Twisted on Stob Coire nan Lochan

Malcolm Bass on the first ascent of Twisting (VII,7) in Glen Coe. This superb three-pitch addition, takes a central line up the broad buttress between Moonshadow and Chimney Route on Stob Coire nan Lochan. (Photo Simon Yearsley)

Malcolm Bass on the first ascent of Twisted (VII,7) in Glen Coe. This superb three-pitch addition, takes a central line up the broad buttress between Moonshadow and Chimney Route on Stob Coire nan Lochan. (Photo Simon Yearsley)

“We went to Stob Coire nan Lochan on Tuesday [March 12] to make the most of the excellent conditions in Glen Coe,” Simon Yearsley reports. “We were delighted to climb a new line on South Buttress. For us this route has a somewhat convoluted history, one reason for its name: Twisted.

In 2011 Malcolm and I climbed Chimney Route with visiting US climber and Scottish winter climbing fan, Pete Takeda. We became intrigued by the two tiered wall to left of Chimney Route and began to wonder whether a route could be forced up this to gain the very prominent unclimbed chimney between Inclination and Moonshadow. But it all looked quite implausible, the lower wall was steep and compact, and the wall above the terrace looked smooth and bulging.

Our first attempt, with Paul Figg, in 2012, ended in the corrie floor when I bent down to pick up a glove and collapsed in screams of agony with a slipped disc. Conditions were great so it was a bitter, twisted and hurting party that crawled back down the road.

In the ‘summer’ of 2012 I went for a run up into the corrie, accompanied by my dog (Bob). This was more useful than might have been predicted given the 5m visibility: I found a crack system running up the right wall of Twisting Gully, for 5m anyway.  Maybe the lower wall could be breached?

We were fairly sure that the bulging wall above the terrace would need ice, and we knew it formed there, so when we saw pictures posted on UKC (thanks ‘peebles boy’) showing Stob Corie to be both icy and rimed we thought we’d give it a go.

We made slow progress up to the corrie. Malcolm has put off a much-needed back operation till the Spring, and is recovering from a badly twisted ankle administered by the Ben.

The route started with a bang – a steep committing swing across the lower wall.  Unexpectedly, the wall then proved more amenable than we’d anticipated; hidden ledges, very turfy for Stob Coire, and good and dramatic with Twisting Gully’s bed dropping away below. The first barrier wall was breached. It was an excited pair, which gathered on the terrace to stare up at the second barrier; we could see ice at the top of the steep wall. But could we reach it?

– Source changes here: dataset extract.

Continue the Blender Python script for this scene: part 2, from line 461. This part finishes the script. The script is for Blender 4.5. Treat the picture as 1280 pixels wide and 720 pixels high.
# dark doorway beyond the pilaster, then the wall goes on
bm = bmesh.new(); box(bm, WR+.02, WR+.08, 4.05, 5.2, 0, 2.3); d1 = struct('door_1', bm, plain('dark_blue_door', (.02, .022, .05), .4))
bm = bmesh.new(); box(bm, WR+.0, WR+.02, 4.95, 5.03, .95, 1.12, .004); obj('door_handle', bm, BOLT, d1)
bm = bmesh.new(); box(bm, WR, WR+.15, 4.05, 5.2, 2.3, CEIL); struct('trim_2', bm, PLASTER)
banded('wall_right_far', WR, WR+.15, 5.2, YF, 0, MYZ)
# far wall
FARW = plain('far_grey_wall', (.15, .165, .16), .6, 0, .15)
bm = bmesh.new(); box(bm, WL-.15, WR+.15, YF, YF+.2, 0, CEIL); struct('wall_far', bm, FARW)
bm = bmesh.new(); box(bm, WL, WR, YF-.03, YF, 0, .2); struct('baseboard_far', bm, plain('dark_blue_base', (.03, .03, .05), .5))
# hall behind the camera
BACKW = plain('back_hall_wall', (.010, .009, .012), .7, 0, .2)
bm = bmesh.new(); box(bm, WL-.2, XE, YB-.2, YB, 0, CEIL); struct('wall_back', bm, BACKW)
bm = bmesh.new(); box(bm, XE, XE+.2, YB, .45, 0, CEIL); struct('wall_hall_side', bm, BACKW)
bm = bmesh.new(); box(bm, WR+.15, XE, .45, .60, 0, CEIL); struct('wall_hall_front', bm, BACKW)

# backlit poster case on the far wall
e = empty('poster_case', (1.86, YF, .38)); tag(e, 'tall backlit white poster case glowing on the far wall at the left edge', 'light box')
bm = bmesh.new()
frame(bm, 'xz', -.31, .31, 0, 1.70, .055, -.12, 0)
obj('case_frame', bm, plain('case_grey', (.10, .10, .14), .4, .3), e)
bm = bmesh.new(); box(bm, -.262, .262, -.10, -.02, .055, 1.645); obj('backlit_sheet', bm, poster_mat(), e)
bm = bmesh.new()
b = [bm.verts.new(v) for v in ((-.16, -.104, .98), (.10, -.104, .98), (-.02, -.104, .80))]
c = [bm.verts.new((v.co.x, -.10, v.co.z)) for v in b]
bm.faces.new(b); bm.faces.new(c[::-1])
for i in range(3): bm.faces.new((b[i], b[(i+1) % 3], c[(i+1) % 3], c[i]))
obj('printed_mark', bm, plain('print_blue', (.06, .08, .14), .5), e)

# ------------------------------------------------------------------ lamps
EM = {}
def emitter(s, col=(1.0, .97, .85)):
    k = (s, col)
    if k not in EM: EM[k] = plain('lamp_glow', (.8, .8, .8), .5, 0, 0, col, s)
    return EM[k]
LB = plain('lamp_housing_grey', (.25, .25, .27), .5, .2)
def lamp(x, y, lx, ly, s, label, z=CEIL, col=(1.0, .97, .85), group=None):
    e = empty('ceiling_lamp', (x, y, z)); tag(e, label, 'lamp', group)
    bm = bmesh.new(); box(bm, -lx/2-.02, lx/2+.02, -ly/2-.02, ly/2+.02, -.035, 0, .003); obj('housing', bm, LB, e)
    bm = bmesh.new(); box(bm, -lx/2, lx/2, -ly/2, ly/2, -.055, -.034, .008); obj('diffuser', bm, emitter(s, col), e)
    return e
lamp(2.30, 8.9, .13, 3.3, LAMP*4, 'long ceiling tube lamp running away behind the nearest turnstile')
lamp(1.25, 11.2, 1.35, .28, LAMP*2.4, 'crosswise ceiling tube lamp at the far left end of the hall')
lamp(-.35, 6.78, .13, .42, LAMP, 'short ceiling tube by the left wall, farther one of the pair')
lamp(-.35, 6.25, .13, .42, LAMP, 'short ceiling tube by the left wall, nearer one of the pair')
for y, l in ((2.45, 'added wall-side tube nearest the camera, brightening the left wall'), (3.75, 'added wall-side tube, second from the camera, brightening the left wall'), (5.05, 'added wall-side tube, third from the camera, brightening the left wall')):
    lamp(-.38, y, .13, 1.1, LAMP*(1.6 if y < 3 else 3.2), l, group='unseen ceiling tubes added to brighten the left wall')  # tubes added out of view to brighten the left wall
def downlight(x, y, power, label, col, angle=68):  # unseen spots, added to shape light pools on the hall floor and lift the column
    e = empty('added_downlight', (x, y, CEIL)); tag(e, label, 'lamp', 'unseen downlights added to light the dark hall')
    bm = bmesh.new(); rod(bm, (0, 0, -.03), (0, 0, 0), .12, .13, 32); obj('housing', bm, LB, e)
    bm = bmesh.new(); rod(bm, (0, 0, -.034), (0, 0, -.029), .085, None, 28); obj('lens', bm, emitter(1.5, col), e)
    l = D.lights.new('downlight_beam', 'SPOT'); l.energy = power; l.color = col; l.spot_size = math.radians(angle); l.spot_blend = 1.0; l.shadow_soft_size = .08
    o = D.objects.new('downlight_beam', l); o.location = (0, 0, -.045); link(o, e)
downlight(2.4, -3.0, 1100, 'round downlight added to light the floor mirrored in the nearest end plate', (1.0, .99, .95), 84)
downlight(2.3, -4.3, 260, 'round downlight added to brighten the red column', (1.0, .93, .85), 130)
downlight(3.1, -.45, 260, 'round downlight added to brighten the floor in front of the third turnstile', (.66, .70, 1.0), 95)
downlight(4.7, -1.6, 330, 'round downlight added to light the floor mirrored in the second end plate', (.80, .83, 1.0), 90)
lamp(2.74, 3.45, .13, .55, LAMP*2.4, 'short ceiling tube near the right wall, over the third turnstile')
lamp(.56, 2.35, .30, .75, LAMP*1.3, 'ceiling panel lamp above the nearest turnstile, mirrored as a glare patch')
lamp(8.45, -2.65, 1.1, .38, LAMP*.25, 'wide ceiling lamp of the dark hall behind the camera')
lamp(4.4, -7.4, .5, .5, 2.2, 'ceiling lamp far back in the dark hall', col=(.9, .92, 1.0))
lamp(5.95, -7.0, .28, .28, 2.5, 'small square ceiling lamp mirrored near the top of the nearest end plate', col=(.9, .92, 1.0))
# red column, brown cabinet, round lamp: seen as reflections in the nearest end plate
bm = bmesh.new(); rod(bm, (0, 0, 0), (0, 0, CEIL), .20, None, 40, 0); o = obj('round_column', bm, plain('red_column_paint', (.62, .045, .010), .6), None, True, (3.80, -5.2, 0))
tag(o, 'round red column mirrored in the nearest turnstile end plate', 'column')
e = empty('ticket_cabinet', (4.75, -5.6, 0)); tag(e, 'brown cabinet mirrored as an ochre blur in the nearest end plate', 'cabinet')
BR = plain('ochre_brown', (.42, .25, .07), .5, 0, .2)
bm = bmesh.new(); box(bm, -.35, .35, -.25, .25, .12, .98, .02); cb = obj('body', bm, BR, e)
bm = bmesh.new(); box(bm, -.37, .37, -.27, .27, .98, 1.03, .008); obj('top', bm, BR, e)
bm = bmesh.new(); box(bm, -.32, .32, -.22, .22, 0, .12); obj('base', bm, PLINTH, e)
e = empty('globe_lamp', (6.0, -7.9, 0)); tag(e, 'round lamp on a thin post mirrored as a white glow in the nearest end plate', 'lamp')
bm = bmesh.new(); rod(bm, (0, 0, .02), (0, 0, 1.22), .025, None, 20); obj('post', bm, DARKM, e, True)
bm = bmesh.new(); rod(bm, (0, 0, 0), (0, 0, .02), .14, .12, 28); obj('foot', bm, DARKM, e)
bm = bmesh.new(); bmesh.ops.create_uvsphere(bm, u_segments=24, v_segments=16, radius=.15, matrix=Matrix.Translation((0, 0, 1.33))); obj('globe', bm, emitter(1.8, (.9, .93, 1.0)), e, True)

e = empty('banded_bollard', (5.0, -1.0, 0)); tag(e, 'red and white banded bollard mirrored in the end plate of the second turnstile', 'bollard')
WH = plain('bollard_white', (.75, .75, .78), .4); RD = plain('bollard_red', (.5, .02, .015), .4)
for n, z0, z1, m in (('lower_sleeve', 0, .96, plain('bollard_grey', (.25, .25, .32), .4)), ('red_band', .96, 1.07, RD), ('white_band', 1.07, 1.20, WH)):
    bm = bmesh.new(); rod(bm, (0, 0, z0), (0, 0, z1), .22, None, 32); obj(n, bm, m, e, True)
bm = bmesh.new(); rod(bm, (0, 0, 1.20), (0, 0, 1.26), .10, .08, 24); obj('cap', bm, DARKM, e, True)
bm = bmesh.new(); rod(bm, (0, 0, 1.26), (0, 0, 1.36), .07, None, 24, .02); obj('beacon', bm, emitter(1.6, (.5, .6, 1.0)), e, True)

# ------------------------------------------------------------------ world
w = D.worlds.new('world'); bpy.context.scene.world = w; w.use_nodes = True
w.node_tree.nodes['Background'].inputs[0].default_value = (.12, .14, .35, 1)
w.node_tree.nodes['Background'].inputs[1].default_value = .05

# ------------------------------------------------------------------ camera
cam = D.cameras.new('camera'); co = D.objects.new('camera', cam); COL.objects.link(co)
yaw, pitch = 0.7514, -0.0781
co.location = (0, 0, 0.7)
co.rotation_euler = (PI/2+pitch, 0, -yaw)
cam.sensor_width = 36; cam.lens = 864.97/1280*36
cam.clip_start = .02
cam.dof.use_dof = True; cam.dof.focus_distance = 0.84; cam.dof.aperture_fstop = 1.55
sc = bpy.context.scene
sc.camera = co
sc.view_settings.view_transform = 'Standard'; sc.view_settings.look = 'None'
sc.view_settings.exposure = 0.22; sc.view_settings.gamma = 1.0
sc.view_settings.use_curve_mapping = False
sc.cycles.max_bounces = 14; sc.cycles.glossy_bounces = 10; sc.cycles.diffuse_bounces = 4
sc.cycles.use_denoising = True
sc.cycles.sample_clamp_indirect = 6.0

An unhelpful flaring crack lead up to the ice, with a smooth wall to its left. I spent a long time trying at arrange protection on the wall – a cluster of a couple of poor wires, a tied-off blade peg and a Terrier.   It was time to commit. Tenuous moves up the steep wall, pulling right to gain baggy hooks in the top of the crack, then a satisfying ‘thwump’ as I stuck the ice. Another steep pull… and breathe… and relax! The rest of pitch followed the natural icy drainage line coming down from the upper chimney, with an excellent eyrie stance on the arête below a steepening in the chimney.

The final reason for the route name – during two long doomed attempts at winter alpinism in Canada, we had one particular song on repeat as the snow fell endlessly: ‘Twisted By The Pool’ by Fac 15. Humming this as Malcolm lead the final chimney pitch, we knew the route, and the name, were in the bag.

Topping out with the Aonach Eagach bathed in sunlight, we realised just how lucky we were to have climbed three superb new pitches on such a well-travelled cliff.”